- **Dataset excerpt**
===============

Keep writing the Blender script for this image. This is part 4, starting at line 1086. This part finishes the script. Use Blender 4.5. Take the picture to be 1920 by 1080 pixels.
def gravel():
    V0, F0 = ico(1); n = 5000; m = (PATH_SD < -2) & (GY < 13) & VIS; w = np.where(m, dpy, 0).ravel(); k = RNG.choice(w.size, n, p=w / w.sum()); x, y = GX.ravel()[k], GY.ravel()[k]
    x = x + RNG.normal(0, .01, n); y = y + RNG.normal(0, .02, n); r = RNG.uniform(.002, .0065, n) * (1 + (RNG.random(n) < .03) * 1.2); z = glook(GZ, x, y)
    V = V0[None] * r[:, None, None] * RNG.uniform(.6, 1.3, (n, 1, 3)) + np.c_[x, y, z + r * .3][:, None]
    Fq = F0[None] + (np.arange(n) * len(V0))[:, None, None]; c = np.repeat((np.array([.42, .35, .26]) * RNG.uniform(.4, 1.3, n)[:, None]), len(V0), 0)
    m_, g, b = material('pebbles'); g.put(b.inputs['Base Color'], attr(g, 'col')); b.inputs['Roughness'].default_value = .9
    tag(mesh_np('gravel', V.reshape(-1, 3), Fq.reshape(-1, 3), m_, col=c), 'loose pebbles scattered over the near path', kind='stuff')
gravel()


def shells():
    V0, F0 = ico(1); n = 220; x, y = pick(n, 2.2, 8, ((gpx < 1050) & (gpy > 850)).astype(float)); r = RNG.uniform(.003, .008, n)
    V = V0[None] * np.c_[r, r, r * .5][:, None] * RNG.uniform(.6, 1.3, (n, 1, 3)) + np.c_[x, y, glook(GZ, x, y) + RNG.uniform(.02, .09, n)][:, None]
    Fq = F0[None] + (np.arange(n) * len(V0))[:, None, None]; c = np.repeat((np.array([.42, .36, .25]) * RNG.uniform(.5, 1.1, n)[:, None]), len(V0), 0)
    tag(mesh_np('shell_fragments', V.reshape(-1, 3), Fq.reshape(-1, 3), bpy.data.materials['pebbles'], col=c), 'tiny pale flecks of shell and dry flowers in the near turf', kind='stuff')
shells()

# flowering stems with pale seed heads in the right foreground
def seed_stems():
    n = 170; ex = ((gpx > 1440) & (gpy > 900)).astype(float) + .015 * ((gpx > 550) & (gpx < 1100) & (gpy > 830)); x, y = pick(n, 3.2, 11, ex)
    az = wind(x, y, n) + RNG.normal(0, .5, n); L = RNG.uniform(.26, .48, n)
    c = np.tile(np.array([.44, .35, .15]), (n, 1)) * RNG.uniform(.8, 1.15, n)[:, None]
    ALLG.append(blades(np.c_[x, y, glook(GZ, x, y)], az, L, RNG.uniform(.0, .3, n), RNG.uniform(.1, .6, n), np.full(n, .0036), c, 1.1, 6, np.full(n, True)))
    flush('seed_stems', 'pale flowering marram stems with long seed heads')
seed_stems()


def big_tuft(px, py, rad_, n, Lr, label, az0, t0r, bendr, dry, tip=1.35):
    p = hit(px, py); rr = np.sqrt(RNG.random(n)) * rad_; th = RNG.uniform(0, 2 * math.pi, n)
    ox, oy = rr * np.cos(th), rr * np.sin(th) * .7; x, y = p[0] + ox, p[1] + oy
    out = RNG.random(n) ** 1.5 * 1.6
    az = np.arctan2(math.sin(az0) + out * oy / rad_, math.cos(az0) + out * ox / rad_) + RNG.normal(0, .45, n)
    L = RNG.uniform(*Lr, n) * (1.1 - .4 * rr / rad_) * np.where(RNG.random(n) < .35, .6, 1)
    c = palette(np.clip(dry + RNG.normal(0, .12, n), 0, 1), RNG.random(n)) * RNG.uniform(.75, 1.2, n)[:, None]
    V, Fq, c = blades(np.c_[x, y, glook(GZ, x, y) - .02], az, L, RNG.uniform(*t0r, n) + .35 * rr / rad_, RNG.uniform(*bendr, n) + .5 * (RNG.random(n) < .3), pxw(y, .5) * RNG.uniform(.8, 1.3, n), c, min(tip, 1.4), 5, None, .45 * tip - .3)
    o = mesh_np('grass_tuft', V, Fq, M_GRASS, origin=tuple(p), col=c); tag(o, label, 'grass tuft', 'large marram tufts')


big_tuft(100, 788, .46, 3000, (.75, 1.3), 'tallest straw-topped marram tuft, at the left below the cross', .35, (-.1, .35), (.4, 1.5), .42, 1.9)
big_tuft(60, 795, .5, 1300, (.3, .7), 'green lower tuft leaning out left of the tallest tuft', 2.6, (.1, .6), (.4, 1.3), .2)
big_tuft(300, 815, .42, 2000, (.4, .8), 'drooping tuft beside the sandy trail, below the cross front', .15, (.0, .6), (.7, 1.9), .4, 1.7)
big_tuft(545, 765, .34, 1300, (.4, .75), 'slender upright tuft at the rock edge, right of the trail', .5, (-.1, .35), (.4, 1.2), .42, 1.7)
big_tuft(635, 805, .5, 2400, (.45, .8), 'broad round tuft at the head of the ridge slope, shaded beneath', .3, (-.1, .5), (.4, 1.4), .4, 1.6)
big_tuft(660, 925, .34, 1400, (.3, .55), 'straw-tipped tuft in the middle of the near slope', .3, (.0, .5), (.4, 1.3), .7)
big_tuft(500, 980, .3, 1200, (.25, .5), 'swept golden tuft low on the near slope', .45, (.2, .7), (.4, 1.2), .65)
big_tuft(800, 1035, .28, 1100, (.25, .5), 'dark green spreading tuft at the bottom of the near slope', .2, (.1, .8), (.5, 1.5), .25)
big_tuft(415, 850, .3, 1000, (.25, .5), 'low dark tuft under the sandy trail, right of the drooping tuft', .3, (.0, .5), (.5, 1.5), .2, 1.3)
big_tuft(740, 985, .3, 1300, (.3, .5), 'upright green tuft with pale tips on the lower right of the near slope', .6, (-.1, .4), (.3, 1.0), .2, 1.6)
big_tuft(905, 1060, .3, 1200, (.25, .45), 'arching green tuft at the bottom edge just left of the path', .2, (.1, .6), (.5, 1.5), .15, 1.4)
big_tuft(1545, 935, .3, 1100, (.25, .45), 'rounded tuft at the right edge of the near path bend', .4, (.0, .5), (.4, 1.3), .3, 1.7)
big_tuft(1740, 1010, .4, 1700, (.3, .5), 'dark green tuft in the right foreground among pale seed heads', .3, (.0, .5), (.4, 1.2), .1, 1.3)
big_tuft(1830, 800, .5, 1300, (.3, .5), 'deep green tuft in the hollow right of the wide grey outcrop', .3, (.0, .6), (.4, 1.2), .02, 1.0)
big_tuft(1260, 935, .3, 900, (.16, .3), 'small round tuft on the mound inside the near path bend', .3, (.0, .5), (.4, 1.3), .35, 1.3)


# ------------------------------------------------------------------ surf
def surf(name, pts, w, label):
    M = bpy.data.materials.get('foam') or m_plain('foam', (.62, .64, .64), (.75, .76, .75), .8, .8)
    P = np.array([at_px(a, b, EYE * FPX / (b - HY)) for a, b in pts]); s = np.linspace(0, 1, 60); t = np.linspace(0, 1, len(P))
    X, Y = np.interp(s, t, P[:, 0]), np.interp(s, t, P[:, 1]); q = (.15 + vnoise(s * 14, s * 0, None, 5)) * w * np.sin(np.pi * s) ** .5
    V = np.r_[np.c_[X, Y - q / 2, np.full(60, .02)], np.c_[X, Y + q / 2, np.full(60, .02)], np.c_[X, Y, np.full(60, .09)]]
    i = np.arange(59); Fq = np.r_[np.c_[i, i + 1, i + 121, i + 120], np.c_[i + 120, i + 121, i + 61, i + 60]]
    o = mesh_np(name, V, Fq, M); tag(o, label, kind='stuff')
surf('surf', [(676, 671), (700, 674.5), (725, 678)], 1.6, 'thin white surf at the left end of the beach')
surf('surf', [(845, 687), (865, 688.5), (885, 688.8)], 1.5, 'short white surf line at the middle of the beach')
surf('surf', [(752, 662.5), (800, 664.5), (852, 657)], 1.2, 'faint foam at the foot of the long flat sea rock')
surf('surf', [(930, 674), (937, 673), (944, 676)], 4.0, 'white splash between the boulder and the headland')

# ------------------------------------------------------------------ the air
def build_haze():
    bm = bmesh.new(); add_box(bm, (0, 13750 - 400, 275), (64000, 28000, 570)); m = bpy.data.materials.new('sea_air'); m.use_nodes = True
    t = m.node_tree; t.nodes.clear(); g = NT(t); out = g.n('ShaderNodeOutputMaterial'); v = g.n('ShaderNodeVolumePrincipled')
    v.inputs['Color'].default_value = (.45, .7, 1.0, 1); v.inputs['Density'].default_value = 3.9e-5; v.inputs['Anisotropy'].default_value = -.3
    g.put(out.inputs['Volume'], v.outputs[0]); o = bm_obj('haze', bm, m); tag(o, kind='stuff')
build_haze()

===============

- **Objective**
Reproduce exactly the lines from the line with "V, Fq, c = blades(np.c_[x, y, glook(GZ, x, y)" through the line with "tuft', 'large marram tufts')", both end lines included, and only those lines.

- **The response**
    V, Fq, c = blades(np.c_[x, y, glook(GZ, x, y) - .02], az, L, RNG.uniform(*t0r, n) + .35 * rr / rad_, RNG.uniform(*bendr, n) + .5 * (RNG.random(n) < .3), pxw(y, .5) * RNG.uniform(.8, 1.3, n), c, min(tip, 1.4), 5, None, .45 * tip - .3)
    o = mesh_np('grass_tuft', V, Fq, M_GRASS, origin=tuple(p), col=c); tag(o, label, 'grass tuft', 'large marram tufts')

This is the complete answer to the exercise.